___ RECORDS FOR THE TASK

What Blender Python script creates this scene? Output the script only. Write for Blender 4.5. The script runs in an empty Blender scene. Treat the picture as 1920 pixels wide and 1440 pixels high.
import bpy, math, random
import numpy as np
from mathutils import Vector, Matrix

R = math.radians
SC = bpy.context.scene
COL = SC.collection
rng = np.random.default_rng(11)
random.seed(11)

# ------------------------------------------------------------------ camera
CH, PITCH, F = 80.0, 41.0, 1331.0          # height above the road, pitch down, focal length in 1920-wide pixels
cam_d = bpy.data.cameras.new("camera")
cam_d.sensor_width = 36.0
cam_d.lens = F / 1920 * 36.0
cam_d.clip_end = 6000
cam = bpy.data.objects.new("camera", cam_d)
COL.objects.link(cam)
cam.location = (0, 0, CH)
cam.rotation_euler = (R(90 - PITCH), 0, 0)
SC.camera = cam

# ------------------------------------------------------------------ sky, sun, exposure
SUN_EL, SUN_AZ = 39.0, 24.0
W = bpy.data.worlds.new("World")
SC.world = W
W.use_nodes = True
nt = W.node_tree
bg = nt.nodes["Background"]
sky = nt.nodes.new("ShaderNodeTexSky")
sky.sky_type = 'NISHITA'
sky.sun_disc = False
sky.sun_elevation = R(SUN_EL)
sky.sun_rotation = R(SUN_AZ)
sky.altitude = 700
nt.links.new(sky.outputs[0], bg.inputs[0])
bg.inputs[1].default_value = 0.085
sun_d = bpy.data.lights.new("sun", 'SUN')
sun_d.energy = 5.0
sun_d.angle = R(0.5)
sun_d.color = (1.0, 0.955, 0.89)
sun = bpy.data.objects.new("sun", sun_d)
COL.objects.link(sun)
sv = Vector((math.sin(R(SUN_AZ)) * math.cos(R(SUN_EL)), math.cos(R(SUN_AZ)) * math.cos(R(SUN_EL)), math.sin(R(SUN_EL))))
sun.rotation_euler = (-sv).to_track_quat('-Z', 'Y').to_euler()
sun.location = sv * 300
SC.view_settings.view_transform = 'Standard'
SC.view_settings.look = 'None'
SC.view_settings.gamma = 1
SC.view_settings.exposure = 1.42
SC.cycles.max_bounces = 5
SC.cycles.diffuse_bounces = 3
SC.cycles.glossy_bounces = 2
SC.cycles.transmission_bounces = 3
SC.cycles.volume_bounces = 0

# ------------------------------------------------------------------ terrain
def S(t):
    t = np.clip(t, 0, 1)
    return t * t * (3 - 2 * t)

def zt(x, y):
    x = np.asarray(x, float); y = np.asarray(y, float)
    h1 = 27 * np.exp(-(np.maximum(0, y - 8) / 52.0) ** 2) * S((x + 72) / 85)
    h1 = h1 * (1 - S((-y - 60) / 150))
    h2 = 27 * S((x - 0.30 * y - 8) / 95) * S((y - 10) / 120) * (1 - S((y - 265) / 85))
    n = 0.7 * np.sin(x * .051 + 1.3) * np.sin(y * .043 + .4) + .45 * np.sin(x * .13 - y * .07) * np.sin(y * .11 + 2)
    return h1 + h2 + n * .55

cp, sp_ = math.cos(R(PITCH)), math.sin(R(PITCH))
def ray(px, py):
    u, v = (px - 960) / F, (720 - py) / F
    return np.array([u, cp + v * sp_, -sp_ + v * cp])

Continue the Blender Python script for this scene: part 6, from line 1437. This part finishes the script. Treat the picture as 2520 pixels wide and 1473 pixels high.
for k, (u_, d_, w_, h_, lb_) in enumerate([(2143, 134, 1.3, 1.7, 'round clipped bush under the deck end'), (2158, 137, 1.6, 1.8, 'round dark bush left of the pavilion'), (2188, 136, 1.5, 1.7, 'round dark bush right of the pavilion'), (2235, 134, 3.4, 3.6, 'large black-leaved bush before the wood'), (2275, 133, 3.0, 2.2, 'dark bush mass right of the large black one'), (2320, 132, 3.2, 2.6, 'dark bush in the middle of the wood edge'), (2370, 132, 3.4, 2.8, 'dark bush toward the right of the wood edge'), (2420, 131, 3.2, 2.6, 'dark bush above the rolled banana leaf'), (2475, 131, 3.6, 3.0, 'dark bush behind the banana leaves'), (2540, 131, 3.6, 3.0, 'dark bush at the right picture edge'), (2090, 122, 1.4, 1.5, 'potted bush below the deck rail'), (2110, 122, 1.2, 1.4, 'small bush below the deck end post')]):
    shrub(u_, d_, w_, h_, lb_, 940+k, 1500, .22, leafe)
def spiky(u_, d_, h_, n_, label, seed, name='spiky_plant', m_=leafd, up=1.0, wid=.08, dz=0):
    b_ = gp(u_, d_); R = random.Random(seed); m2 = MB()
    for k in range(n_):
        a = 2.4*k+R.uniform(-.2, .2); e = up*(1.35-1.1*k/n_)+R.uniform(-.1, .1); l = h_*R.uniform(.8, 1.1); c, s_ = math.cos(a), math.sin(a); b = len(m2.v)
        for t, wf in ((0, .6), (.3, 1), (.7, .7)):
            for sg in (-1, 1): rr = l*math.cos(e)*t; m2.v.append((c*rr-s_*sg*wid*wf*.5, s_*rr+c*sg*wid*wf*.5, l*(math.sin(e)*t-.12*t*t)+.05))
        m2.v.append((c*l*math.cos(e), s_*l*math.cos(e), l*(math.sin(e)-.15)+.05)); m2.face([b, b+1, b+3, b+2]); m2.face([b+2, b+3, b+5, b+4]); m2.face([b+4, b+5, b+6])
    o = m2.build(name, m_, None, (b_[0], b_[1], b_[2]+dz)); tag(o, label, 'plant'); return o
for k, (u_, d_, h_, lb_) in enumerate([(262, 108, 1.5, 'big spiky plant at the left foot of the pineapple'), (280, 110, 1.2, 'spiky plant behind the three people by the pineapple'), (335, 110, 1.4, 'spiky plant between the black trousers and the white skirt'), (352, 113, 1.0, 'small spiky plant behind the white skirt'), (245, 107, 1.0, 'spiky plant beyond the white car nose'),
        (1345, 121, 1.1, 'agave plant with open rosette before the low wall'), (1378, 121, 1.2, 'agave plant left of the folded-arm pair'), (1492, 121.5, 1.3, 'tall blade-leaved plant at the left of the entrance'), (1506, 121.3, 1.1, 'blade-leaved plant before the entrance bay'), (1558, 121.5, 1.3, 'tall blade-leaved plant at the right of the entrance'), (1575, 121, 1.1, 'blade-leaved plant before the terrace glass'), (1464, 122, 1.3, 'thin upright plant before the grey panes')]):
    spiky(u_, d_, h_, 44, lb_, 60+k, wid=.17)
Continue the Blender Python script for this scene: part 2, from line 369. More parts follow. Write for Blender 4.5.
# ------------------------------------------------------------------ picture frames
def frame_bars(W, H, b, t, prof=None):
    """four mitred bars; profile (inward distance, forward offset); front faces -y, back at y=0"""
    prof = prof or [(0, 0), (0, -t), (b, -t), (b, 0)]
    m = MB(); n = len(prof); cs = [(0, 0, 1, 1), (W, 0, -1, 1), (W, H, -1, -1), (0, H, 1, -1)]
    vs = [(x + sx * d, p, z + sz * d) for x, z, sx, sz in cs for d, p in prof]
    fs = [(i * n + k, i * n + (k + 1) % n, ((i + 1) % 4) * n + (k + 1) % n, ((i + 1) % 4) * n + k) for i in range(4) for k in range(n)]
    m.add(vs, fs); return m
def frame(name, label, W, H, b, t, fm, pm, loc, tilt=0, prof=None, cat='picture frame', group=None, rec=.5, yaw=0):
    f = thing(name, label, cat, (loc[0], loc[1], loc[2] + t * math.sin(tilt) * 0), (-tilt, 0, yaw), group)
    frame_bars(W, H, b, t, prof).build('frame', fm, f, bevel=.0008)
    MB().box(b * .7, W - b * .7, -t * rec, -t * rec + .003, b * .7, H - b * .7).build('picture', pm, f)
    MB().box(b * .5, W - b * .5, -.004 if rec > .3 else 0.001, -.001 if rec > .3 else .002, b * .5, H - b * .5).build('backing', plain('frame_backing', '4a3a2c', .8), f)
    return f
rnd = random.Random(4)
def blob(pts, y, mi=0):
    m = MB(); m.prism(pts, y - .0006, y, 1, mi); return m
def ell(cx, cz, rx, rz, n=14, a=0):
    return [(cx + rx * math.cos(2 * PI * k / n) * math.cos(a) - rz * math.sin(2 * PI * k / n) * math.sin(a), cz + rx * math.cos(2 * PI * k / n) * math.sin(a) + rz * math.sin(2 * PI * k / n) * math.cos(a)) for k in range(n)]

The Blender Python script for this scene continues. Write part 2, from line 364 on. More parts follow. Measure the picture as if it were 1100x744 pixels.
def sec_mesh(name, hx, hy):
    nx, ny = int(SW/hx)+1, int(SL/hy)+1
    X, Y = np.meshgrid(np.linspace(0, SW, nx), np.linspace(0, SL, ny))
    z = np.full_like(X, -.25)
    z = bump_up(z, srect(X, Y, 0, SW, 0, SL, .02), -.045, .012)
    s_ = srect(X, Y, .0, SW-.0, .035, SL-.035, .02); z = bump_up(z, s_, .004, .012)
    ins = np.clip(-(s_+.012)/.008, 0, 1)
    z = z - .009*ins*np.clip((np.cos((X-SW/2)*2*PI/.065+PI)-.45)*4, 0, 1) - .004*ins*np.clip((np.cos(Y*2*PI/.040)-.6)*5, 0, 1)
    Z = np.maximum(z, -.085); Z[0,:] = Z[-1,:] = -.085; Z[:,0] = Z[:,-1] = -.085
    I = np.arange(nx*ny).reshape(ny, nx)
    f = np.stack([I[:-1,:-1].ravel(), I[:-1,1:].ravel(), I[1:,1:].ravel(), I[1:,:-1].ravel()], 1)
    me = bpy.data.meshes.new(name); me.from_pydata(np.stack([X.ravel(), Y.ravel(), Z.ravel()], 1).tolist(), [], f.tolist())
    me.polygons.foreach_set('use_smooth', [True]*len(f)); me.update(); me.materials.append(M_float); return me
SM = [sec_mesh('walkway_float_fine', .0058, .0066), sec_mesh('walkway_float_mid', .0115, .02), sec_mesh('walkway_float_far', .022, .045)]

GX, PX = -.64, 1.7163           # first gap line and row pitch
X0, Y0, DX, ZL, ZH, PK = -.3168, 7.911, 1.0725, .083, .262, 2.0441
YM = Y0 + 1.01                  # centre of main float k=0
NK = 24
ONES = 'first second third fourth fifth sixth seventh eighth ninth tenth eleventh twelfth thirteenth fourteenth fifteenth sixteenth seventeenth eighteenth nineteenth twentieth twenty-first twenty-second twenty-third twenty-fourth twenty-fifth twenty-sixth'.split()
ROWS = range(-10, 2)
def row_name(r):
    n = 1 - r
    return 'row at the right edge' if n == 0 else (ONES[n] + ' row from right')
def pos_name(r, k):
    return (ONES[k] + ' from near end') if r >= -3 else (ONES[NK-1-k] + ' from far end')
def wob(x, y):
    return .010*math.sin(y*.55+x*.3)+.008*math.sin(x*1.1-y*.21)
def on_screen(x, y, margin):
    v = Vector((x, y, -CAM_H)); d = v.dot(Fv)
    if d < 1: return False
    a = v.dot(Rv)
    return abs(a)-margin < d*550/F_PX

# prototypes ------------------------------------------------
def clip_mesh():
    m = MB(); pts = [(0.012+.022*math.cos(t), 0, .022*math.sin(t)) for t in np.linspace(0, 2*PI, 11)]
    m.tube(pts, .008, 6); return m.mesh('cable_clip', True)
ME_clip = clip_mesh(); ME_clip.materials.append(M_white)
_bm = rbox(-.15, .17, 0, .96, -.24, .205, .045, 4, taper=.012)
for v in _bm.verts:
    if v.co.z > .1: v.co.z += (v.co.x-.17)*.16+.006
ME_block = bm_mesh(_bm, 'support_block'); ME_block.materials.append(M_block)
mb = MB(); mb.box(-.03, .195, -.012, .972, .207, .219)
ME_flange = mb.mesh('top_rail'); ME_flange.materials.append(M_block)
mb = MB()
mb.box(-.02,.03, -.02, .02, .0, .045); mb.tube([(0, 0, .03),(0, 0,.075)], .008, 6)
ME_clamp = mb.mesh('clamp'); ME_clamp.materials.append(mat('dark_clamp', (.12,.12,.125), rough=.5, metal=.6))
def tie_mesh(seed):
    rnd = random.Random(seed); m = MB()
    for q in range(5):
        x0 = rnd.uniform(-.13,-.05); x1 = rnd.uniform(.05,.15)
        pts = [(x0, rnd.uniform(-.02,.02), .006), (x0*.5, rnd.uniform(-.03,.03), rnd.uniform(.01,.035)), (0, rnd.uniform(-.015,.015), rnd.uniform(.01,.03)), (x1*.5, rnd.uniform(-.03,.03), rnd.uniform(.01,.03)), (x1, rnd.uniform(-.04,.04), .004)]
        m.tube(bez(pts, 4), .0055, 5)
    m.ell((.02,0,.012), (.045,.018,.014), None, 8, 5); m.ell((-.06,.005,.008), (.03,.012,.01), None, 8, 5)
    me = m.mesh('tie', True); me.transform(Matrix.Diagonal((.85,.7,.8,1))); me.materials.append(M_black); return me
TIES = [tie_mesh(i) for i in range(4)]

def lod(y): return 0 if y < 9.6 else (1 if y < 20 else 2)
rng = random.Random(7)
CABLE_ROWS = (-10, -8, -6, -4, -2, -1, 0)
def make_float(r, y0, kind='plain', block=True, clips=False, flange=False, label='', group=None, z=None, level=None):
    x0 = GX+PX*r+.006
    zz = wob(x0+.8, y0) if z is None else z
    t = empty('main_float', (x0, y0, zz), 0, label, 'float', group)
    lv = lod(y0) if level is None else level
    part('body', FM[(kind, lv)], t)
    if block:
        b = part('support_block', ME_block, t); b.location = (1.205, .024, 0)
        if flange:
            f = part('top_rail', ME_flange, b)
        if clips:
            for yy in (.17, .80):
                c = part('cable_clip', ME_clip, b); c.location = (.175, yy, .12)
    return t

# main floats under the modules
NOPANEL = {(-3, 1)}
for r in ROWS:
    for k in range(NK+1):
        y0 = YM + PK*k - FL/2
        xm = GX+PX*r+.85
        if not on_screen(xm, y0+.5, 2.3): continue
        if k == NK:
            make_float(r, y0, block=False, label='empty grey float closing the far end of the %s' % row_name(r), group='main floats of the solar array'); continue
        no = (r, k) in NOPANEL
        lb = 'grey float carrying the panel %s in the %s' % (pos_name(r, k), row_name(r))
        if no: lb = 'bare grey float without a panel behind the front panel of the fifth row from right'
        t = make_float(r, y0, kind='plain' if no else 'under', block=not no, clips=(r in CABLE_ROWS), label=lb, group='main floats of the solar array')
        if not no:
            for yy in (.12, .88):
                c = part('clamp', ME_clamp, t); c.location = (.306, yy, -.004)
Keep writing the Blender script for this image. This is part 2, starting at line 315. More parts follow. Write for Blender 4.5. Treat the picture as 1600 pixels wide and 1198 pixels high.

______

# EXERCISE INSTRUCTIONS
Copy every line that contains the string "high".

# WORKED SOLUTION
What Blender Python script creates this scene? Output the script only. Write for Blender 4.5. The script runs in an empty Blender scene. Treat the picture as 1920 pixels wide and 1440 pixels high.
Continue the Blender Python script for this scene: part 6, from line 1437. This part finishes the script. Treat the picture as 2520 pixels wide and 1473 pixels high.
Keep writing the Blender script for this image. This is part 2, starting at line 315. More parts follow. Write for Blender 4.5. Treat the picture as 1600 pixels wide and 1198 pixels high.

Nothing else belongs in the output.